Always in life we find places to love, to hate and to eternally remember. Before my first trip to Europe, I thought I was completely irrevocably in love with New York City; a city that talks by itself, amazing buildings that dazzle people under their amazing charm of the old, the new and the outrageous. I thought that was love at first sight… until I met Paris.
Though its lights and spirit captivated my heart from the very first meeting, I never expected this foreign city, with a language that gave me so much trouble in the past to bring such a package of conflicting emotions, It’s giving me joy, inspiration, frustrations, beginnings, love.
This weekend for I don’t know what time I watched the last episodes of this girls’ icon series: Sex and the city… I never found myself very close to any of its characters, except for the idea of becoming a writer in the Big Apple, just like Carrie Bradshaw, the main character. To make the story short, I realize there are other things we do have in common… Carrie goes to Paris for the wrong reasons with the wrong person and that city she thought was amazing ends up being a nightmare for her until she’s rescued for her Charming Prince (Mr. Big), as he says: The One. So here I am, a little emotional for everything happening in these last 2 episodes and projecting my own story in my mind while watching this fiction one.

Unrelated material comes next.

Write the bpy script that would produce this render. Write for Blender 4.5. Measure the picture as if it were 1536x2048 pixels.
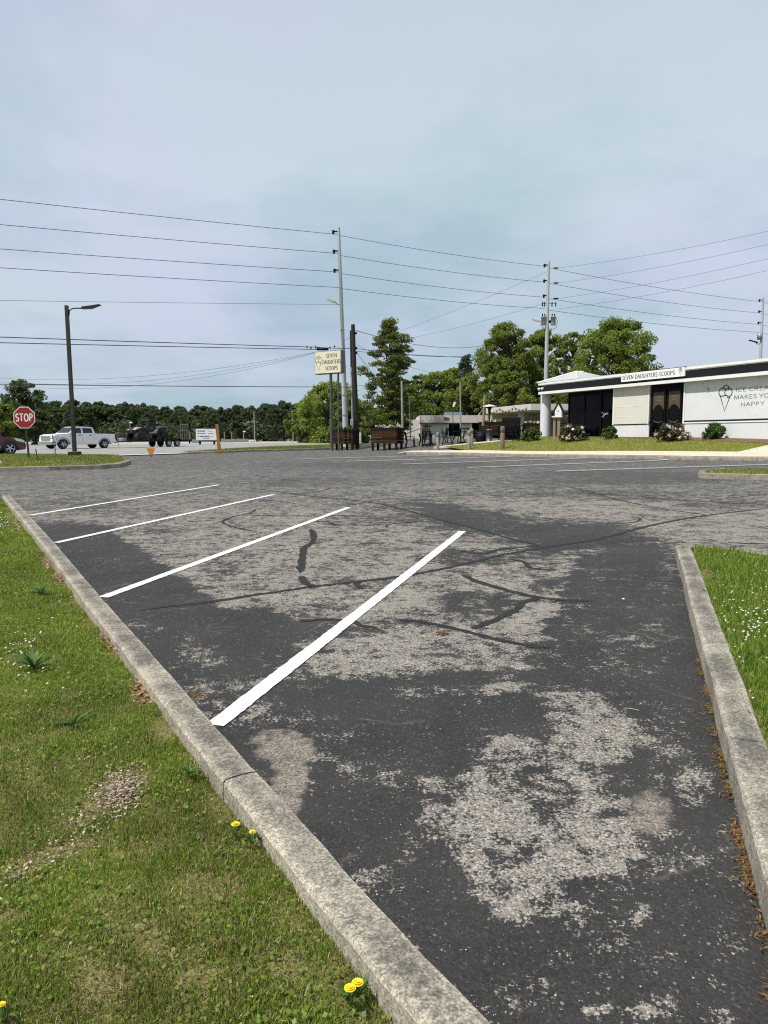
import bpy, bmesh, math, random
import numpy as np
from mathutils import Vector, Matrix
from mathutils.geometry import delaunay_2d_cdt

random.seed(7); rng = np.random.default_rng(7)
scn = bpy.context.scene
for o in list(bpy.data.objects): bpy.data.objects.remove(o)
COL = scn.collection

# ------------------------------------------------------------------ camera, light, sky
F = 1420.0; HOR = 876.0
PITCH = math.atan((1024 - HOR) / F); EYE = 1.5
cam = bpy.data.cameras.new('camera'); cam.sensor_fit = 'VERTICAL'; cam.sensor_height = 36
cam.lens = F / 2048 * 36; cam.clip_start = .05; cam.clip_end = 6000
co = bpy.data.objects.new('camera', cam); COL.objects.link(co)
co.location = (0, 0, EYE); co.rotation_euler = (math.pi / 2 - PITCH, 0, 0)
scn.camera = co
SUN_EL = math.radians(58); SUN_AZ = math.radians(-121)     # azimuth clockwise from +Y
sun_dir = Vector((math.sin(SUN_AZ) * math.cos(SUN_EL), math.cos(SUN_AZ) * math.cos(SUN_EL), math.sin(SUN_EL)))
sl = bpy.data.lights.new('sun', 'SUN'); sl.energy = 4.8; sl.angle = math.radians(1.2); sl.color = (1, .955, .88)
so = bpy.data.objects.new('sun', sl); COL.objects.link(so)
so.location = (-20, -10, 40); so.rotation_euler = (-sun_dir).to_track_quat('-Z', 'Y').to_euler()
scn.view_settings.view_transform = 'Standard'
try: scn.view_settings.look = 'None'
except Exception: pass
scn.view_settings.exposure = 0.18; scn.view_settings.gamma = 1.0
scn.view_settings.use_curve_mapping = False
try:
    scn.cycles.use_denoising = False; scn.cycles.filter_width = 1.15; scn.cycles.sample_clamp_indirect = 4.0
except Exception: pass

W = bpy.data.worlds.new('World'); scn.world = W; W.use_nodes = True
nt = W.node_tree; nt.nodes.clear()
def wn(t, **k):
    n = nt.nodes.new(t)
    for a, b in k.items(): setattr(n, a, b)
    return n
sky = wn('ShaderNodeTexSky', sky_type='NISHITA', sun_disc=False)
sky.sun_elevation = SUN_EL; sky.sun_rotation = SUN_AZ; sky.air_density = 1.0; sky.dust_density = 3.0
SKY_S = .1
tc = wn('ShaderNodeTexCoord'); sep = wn('ShaderNodeSeparateXYZ')
nt.links.new(tc.outputs['Generated'], sep.inputs[0])
# thin overcast: clouds on a plane high above (direction / elevation)
mz = wn('ShaderNodeMath', operation='MAXIMUM'); mz.inputs[1].default_value = 0.0
nt.links.new(sep.outputs['Z'], mz.inputs[0])
az = wn('ShaderNodeMath', operation='ADD'); az.inputs[1].default_value = .22
nt.links.new(mz.outputs[0], az.inputs[0])
dv = wn('ShaderNodeVectorMath', operation='SCALE'); inv = wn('ShaderNodeMath', operation='DIVIDE'); inv.inputs[0].default_value = 1
nt.links.new(az.outputs[0], inv.inputs[1]); nt.links.new(tc.outputs['Generated'], dv.inputs[0]); nt.links.new(inv.outputs[0], dv.inputs['Scale'])
n1 = wn('ShaderNodeTexNoise'); n1.inputs['Scale'].default_value = 1.15; n1.inputs['Detail'].default_value = 5; n1.inputs['Roughness'].default_value = .56
n2 = wn('ShaderNodeTexNoise'); n2.inputs['Scale'].default_value = .9; n2.inputs['Detail'].default_value = 3
mp = wn('ShaderNodeMapping'); mp.inputs['Location'].default_value = (3.7, 8.2, 1.3)
nt.links.new(dv.outputs[0], n1.inputs['Vector']); nt.links.new(dv.outputs[0], mp.inputs[0]); nt.links.new(mp.outputs[0], n2.inputs['Vector'])
r1 = wn('ShaderNodeValToRGB'); e = r1.color_ramp.elements
e[0].position = .38; e[1].position = .60
e[0].color = (.395, .515, .600, 1); e[1].color = (.560, .632, .735, 1)
nt.links.new(n1.outputs[0], r1.inputs[0])
tint = wn('ShaderNodeValToRGB'); e = tint.color_ramp.elements
e[0].position = .35; e[1].position = .65
e[0].color = (.97, 1.02, .97, 1); e[1].color = (1.02, .965, 1.05, 1)
nt.links.new(n2.outputs[0], tint.inputs[0])
mul = wn('ShaderNodeMix', data_type='RGBA', blend_type='MULTIPLY'); mul.inputs[0].default_value = 1
nt.links.new(r1.outputs[0], mul.inputs[6]); nt.links.new(tint.outputs[0], mul.inputs[7])
# height ramp: slightly deeper towards the horizon
hr = wn('ShaderNodeValToRGB'); e = hr.color_ramp.elements
e[0].position = 0.0; e[0].color = (.90, .93, .93, 1); e[1].position = .32; e[1].color = (1, 1, 1, 1)
x = hr.color_ramp.elements.new(.75); x.color = (.86, .855, .87, 1)
nt.links.new(mz.outputs[0], hr.inputs[0])
mul2 = wn('ShaderNodeMix', data_type='RGBA', blend_type='MULTIPLY'); mul2.inputs[0].default_value = 1
nt.links.new(mul.outputs[2], mul2.inputs[6]); nt.links.new(hr.outputs[0], mul2.inputs[7])
sc = wn('ShaderNodeMix', data_type='RGBA', blend_type='MULTIPLY'); sc.inputs[0].default_value = 1
sc.inputs[7].default_value = (1 / SKY_S,) * 3 + (1,)
nt.links.new(mul2.outputs[2], sc.inputs[6])
mixs = wn('ShaderNodeMix', data_type='RGBA'); mixs.inputs[0].default_value = .93
nt.links.new(sky.outputs[0], mixs.inputs[6]); nt.links.new(sc.outputs[2], mixs.inputs[7])
bg = wn('ShaderNodeBackground'); bg.inputs[1].default_value = SKY_S
nt.links.new(mixs.outputs[2], bg.inputs[0])
ow = wn('ShaderNodeOutputWorld'); nt.links.new(bg.outputs[0], ow.inputs[0])

# ------------------------------------------------------------------ terrain height and pixel helpers
def sm(a, b, x):
    t = np.clip((np.asarray(x, float) - a) / (b - a), 0, 1); return t * t * (3 - 2 * t)
def HT(x, y):
    x = np.asarray(x, float); y = np.asarray(y, float)
    z = .9 * np.tanh(.0205 * y) + .01 * np.clip(x, 0, 15) - .005 * np.clip(-x, 0, 30)
    u = (x - 12.5) * .79 + (y - 28) * .62
    return z + .7 * sm(-1.5, 6.5, u) * sm(-4, 2, x) * (1 - .85 * sm(50, 62, y))
def hz(x, y): return float(HT(x, y))
def ray(px, py):
    cx = (px - 768) / F; cy = (1024 - py) / F
    return Vector((cx, math.cos(PITCH) + math.sin(PITCH) * cy, -math.sin(PITCH) + math.cos(PITCH) * cy))
def at(px, py, Y):
    d = ray(px, py); return Vector((0, 0, EYE)) + d * (Y / d.y)
def gnd(px, py, off=0.0):
    d = ray(px, py); t = .5
    while t < 900:
        st = max(.02, t * .01)
        if EYE + d.z * t < hz(d.x * t, d.y * t) + off:
            a, b = t - st, t
            for _ in range(30):
                m = (a + b) / 2
                if EYE + d.z * m < hz(d.x * m, d.y * m) + off: b = m
                else: a = m
            return Vector((d.x * b, d.y * b, EYE + d.z * b))
        t += st
def pix(x, y, z):
    """pixel of a world point in the photograph (numpy)"""
    zz = np.asarray(z) - EYE
    dep = y * math.cos(PITCH) - zz * math.sin(PITCH); up = y * math.sin(PITCH) + zz * math.cos(PITCH)
    dep = np.where(dep < .2, .2, dep)
    return 768 + F * x / dep, 1024 - F * up / dep

# ------------------------------------------------------------------ materials
MATS = {}
def new_mat(name):
    m = bpy.data.materials.new(name); m.use_nodes = True; m.node_tree.nodes.clear(); return m, m.node_tree
def N(t, typ, **k):
    n = t.nodes.new(typ)
    for a, b in k.items(): setattr(n, a, b)
    return n
def mat(name, c, rough=.6, metal=0.0, var=.12, scale=4.0, bump=0.0, bscale=60.0, dirt=0.0, stretch=None, coat=0.0, spec=.5):
    if name in MATS: return MATS[name]
    m, t = new_mat(name); L = t.links.new
    out = N(t, 'ShaderNodeOutputMaterial'); p = N(t, 'ShaderNodeBsdfPrincipled')
    p.inputs['Roughness'].default_value = rough; p.inputs['Metallic'].default_value = metal
    p.inputs['Coat Weight'].default_value = coat; p.inputs['Specular IOR Level'].default_value = spec
    tcn = N(t, 'ShaderNodeTexCoord'); mpn = N(t, 'ShaderNodeMapping')
    if stretch: mpn.inputs['Scale'].default_value = stretch
    L(tcn.outputs['Object'], mpn.inputs[0])
    no = N(t, 'ShaderNodeTexNoise'); no.inputs['Scale'].default_value = scale; no.inputs['Detail'].default_value = 6; no.inputs['Roughness'].default_value = .62
    L(mpn.outputs[0], no.inputs['Vector'])
    cr = N(t, 'ShaderNodeValToRGB'); el = cr.color_ramp.elements
    el[0].position = .3; el[1].position = .7
    lo = [max(0, v * (1 - var)) for v in c]; hi = [min(.95, v * (1 + var)) for v in c]
    el[0].color = (*lo, 1); el[1].color = (*hi, 1)
    L(no.outputs[0], cr.inputs[0]); col = cr.outputs[0]
    if dirt > 0:
        n3 = N(t, 'ShaderNodeTexNoise'); n3.inputs['Scale'].default_value = scale * .45; n3.inputs['Detail'].default_value = 8; n3.inputs['Roughness'].default_value = .75
        L(tcn.outputs['Object'], n3.inputs['Vector'])
        c2 = N(t, 'ShaderNodeValToRGB'); c2.color_ramp.elements[0].position = .48; c2.color_ramp.elements[1].position = .72
        c2.color_ramp.elements[0].color = (0, 0, 0, 1); c2.color_ramp.elements[1].color = (dirt,) * 3 + (1,)
        L(n3.outputs[0], c2.inputs[0])
        mx = N(t, 'ShaderNodeMix', data_type='RGBA'); L(c2.outputs[0], mx.inputs[0]); L(col, mx.inputs[6])
        mx.inputs[7].default_value = (c[0] * .35 + .02, c[1] * .34 + .017, c[2] * .3 + .012, 1); col = mx.outputs[2]
    L(col, p.inputs['Base Color'])
    if bump:
        nb = N(t, 'ShaderNodeTexNoise'); nb.inputs['Scale'].default_value = bscale; nb.inputs['Detail'].default_value = 4
        L(mpn.outputs[0], nb.inputs['Vector']); b = N(t, 'ShaderNodeBump'); b.inputs['Strength'].default_value = bump; b.inputs['Distance'].default_value = .02
        L(nb.outputs[0], b.inputs['Height']); L(b.outputs[0], p.inputs['Normal'])
    L(p.outputs[0], out.inputs[0]); MATS[name] = m; return m

def leaf_mat(name, c1, c2, trans=.35, rough=.55):
    if name in MATS: return MATS[name]
    m, t = new_mat(name); L = t.links.new
    out = N(t, 'ShaderNodeOutputMaterial'); g = N(t, 'ShaderNodeNewGeometry')
    oi = N(t, 'ShaderNodeObjectInfo')
    cr = N(t, 'ShaderNodeValToRGB'); el = cr.color_ramp.elements
    el[0].color = (*c1, 1); el[1].color = (*c2, 1)
    L(g.outputs['Random Per Island'], cr.inputs[0])
    hs = N(t, 'ShaderNodeHueSaturation'); mr = N(t, 'ShaderNodeMapRange'); mr.inputs[3].default_value = .92; mr.inputs[4].default_value = 1.15
    L(oi.outputs['Random'], mr.inputs[0]); L(mr.outputs[0], hs.inputs['Value']); L(cr.outputs[0], hs.inputs['Color'])
    d = N(t, 'ShaderNodeBsdfPrincipled'); d.inputs['Roughness'].default_value = rough; d.inputs['Specular IOR Level'].default_value = .3
    tr = N(t, 'ShaderNodeBsdfTranslucent'); mx = N(t, 'ShaderNodeMixShader'); mx.inputs[0].default_value = trans
    L(hs.outputs[0], d.inputs['Base Color']); L(hs.outputs[0], tr.inputs[0]); L(d.outputs[0], mx.inputs[1]); L(tr.outputs[0], mx.inputs[2]); L(mx.outputs[0], out.inputs[0])
    MATS[name] = m; return m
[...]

A couple of years ago I planned a trip to Paris, to be with somebody that didn’t really want to be with me… As it might happen to anybody, I thought I was doing the right by giving my heart to someone I barely knew just with the hope, as a declared romantic, that this could be the love at first sight every female protagonist has in comedies. At the end of this whole mess, I ended up going by myself, to rediscover myself or in Carrie’s words: ‘To be clear who I am’. I found myself alone on a very special time of the year, where everyone needs to be with anyone, just to prove that I was stronger than my own limits; there were tears of course, of disappointment, disillusion and frustration. Lucky me, I learned the lesson and moved on… and in the process I found the one…
It took me some time to realize what I wanted for life, and for most of the things I’m still searching except for love. In that rediscovering process, I opened my eyes and saw a friend, very good friend, who was giving me constant support despite the distance separating us, someone that didn’t require to know me so much to understand my needs and respect me for who I am, love me for that, and who wasn’t scared of joining me in a new adventure, the adventure of LOVE…And on top of every thing giving me what I was looking for: ‘love. Real love. Ridiculous, inconvenient, consuming, can't-live-without-each-other love’.
It takes a while to find it, but once you're there, you will never want to leave, The Paris I always dreamed about...No matter what happen in our lives, don't give up cuz we’ll always have Paris!